Things are a bit iffy in Sydney too. Houses being sold for between 20% and over 40% down from their peak value in some suburbs and some very young people declaring bankruptcy as a result of negative equity and a forced move.
Earlier this year Australia was being touted as the "soft landing" example the UK was expected to follow. Still, house prices are flat to rising slightly in other major cities there so we haven't seen the end of that story.

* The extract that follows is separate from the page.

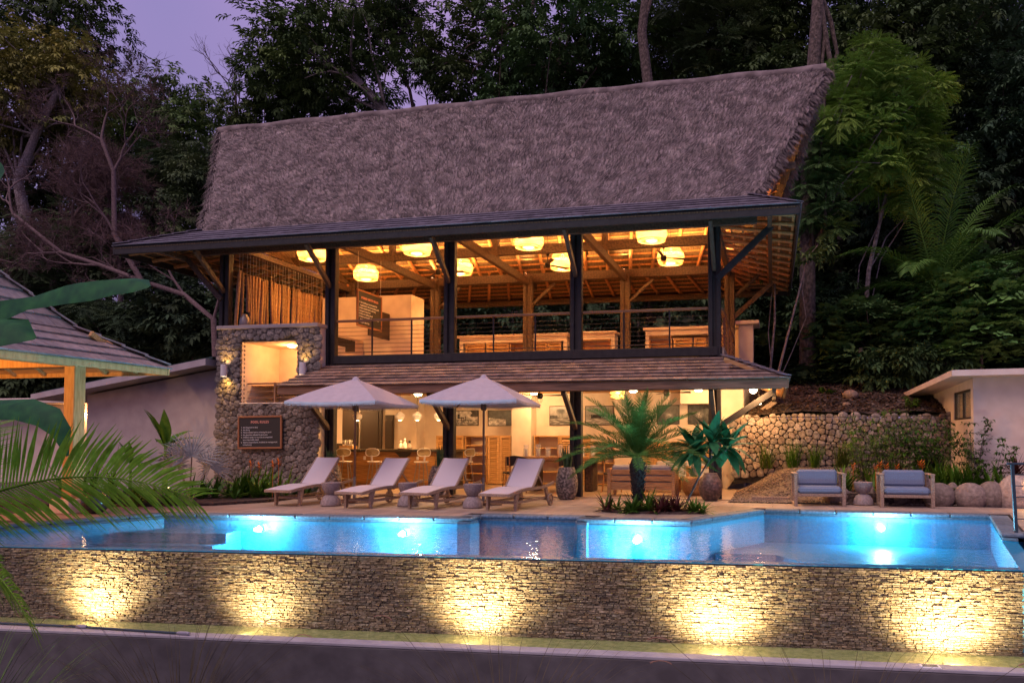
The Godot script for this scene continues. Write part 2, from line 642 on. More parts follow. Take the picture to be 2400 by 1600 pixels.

News Just In: Fannie Mae and Freddie Mac, the companies at Ground Zero of both the global credit bubble and the US housing bubble have been suffering of late. Between them they misplaced 15 billion Dollars, counting them in such a way as to fraudulently reward executives with huge bonuses as a result of alleged growth. After huge fines and a purge of the boardrooms, the talk was of reducing the amount of mortgage-backed derivativves held in their own accounts for speculative purposes. No less then members and ex-heads of the Federal reserve have called them a systemic risk to the US and global economies. They were required to divest themelves of parts of their portfolios, though were given time so as not to disrupt mortgage markets. meanwhile class action suits by shareholders are trying to force executives to return tens of millions in bonuses and golden handshakes.
Some no doubt regard it as mere coincidence that the US housing markets turned just when Freddie and Fannie received their spankings (though surely not anyone here?). In what's practically an admission, overseers of the GSE's in the US are now touting loosening the reins on the two miscreants particularly to try to staunch the bleeding of the US housing markets. Though they jointly own 1.4 trillion of mortgage derivatives on their own books, and insure the vast majority of US mortgage derivatives sold on to investors, the worries about systemic risk are to be shelved in favour of shoring up a US housing market that's looking more than a little sickly.
In short, attempts to strengthen the weakest link are being abandoned just at the point when the strain on it can be expected to rise considerably. Rather than wisely take timely steps to avert disaster, the US authorities take risks simply to provide short-term fixes to please a political constituency.